» Sensitive Data in State

Terraform state can contain sensitive data depending on the resources in-use and your definition of "sensitive." The state contains resource IDs and all resource attributes. For resources such as databases, this may contain initial passwords.

Some resources (such as AWS IAM Access Keys) have options for PGP encrypting the values within the state. This is implemented on a per-resource basis and you should assume the value is plaintext unless otherwise documented.

When using local state, state is stored in plain-text JSON files. When using remote state, state is only ever held in memory when used by Terraform. It may be encrypted at rest but this depends on the specific remote state backend.

It is important to keep this in mind if you do (or plan to) store sensitive data (e.g. database passwords, user passwords, private keys) as it may affect the risk of exposure of such sensitive data.

» Recommendations

Storing state remotely may provide you encryption at rest depending on the backend you choose. As of Terraform 0.9, Terraform will only hold the state value in memory when remote state is in use. It is never explicitly persisted to disk.

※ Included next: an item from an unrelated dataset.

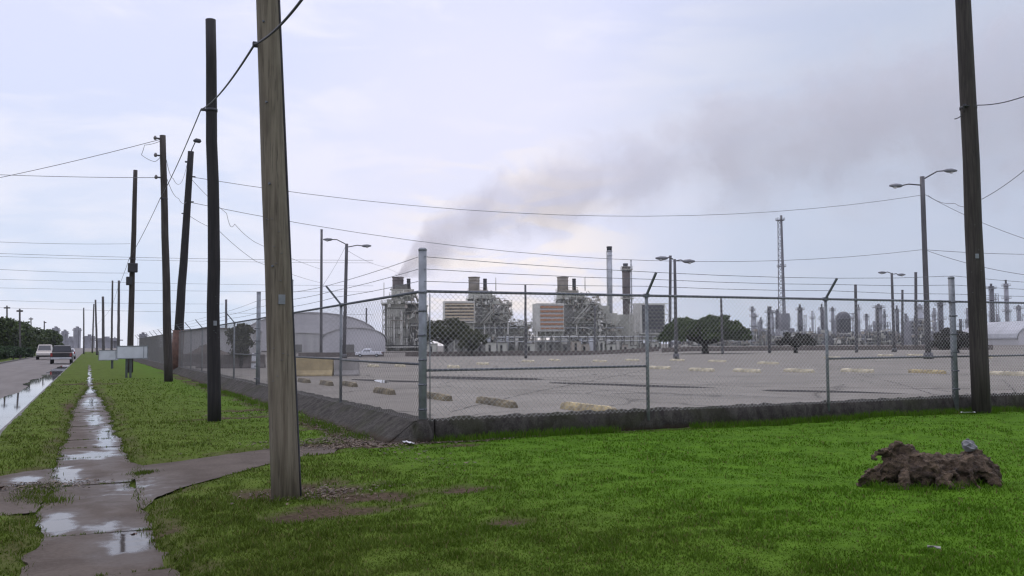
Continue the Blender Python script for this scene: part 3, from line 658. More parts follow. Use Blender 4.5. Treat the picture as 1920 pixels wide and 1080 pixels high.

For example, encryption at rest can be enabled with the S3 backend and IAM policies and logging can be used to identify any invalid access. Requests for the state go over a TLS connection.

Terraform Enterprise is a commercial product from HashiCorp that also acts as a backend and provides encryption at rest for state. Terraform Enterprise also knows the identity of the user requesting state and maintains a history of state changes. This can be used to provide access control and detect any breaches.

» Future Work

Long term, the Terraform project wants to further improve the ability to secure sensitive data. There are plans to provide a generic mechanism for specific state attributes to be encrypted or even completely omitted from the state. These do not exist yet except on a resource-by-resource basis if documented.